June 8th, 2012
Key Findings
- Seawater expansivity due to heating is about ten times larger in the tropics than in the high latitudes, and it is larger in the upper ocean than the abyss. Hence, ocean heating in surface tropical waters raises sea level about ten times more than cooling in the high latitudes lowers sea level.
- Interior physical ocean processes associated with mixing and lateral eddy transport move heat from regions of large thermal expansion (tropics and surface) to smaller thermal expansion (high latitudes and abyss). In a steady state, there is a rough balance, so that the net sea level rise from surface heating is compensated by sea level drop due to mixing and eddy transport.
- Changes in the steady state, as may occur through global warming, lead to imbalances so that global mean sea level tends to rise through net thermal expansion.
S.M. Griffies and R.J. Greatbatch. Journal: Ocean Modelling. DOI: 10.1016/j.ocemod.2012.04.003
Summary
Global mean sea level reflects the combined effects of the total mass of seawater and its global mean density. Adding to the net seawater mass, as from melting land ice, raises sea level. Likewise, lowering seawater density, as when water is heated, raises sea level through so-called steric effects.
How much mass is added to or subtracted from the ocean largely involves issues related to land ice sheets and mountain glaciers. How ocean density is modified involves issues fundamental to physical oceanography, such as how heat (and to a lesser degree, salt) is transported across the ocean surface and within the ocean interior. This study focused on changes in density.
The net impact of heat on seawater density, and thus on sea level, is measured by the thermal expansion of seawater. The ability of seawater to expand is itself a function of temperature, salinity, and pressure. The thermal expansion of seawater varies by roughly a factor of ten across regions of the global ocean, thus strongly impacting the importance of ocean heating on changes to sea level. Furthermore, as heat crosses the ocean surface and moves through the ocean interior, it may move from regions where seawater more readily expands (i.e., regions of large thermal expansivity) to regions where it is less expansive.
Heat in the ocean tends to move from the tropics to the poles, in response to the net positive heating in the lower latitudes and cooling in the higher latitudes. Heat also moves from the warmer surface waters to abyss. This tendency for heat transfer corresponds to a movement of heat from regions of large thermal expansion to small thermal expansion. Consequently, surface ocean heating in the tropics, which raises sea level, is compensated by a drop in sea level as heat is transported both poleward and into the abyss.

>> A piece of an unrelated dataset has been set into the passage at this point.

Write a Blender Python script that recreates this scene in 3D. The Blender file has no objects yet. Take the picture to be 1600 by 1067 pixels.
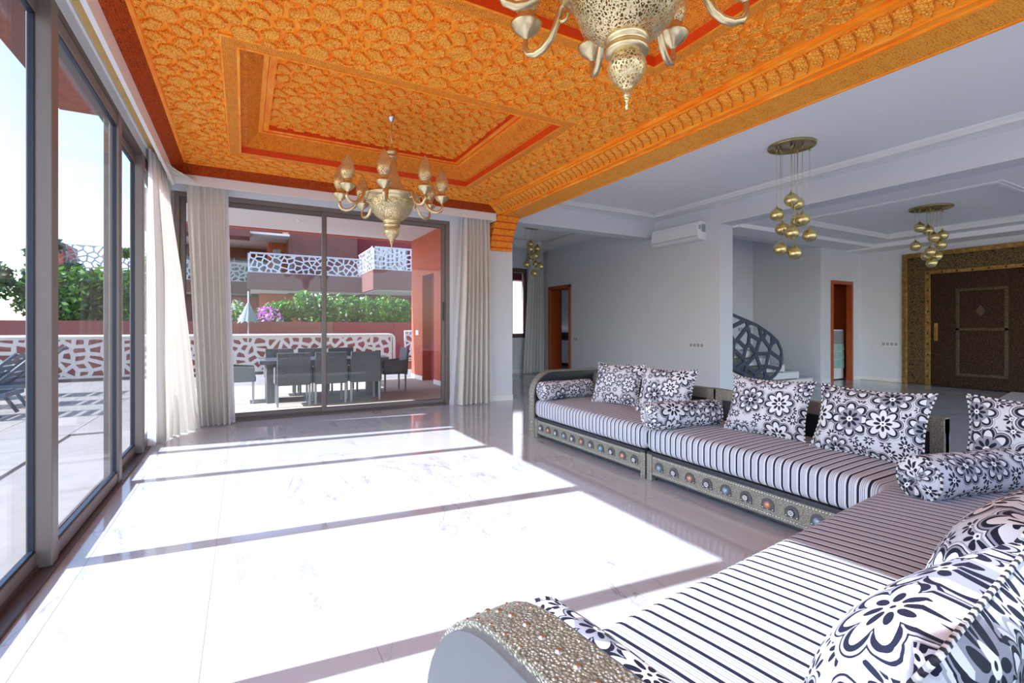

Processes affecting this heat transport are associated with lateral eddy heat transport, ocean mixing, and cabbeling and thermobaricity. In effect, those physical processes in the ocean interior which affect heat transport create a net reduction in global mean sea level, and the net impact is to roughly balance the sea level rise from surface heating.
If the ocean were stagnant, with no turbulent mixing or eddy transport, sea level would rise much more through tropical heating than actually occurs in the real ocean, where mixing and lateral stirring processes move heat to regions of smaller thermal expansion.
This balanced situation occurs in an idealized state where all terms that may alter global mean sea level sum to zero. Global warming, in particular, changes this zero sum balance, thus causing a net sea level rise due to increases in surface warming. How the ocean interior physical processes respond to changes in surface warming remains a question for further research. The theoretical framework established in this study provides a conceptual and quantitative basis for such studies.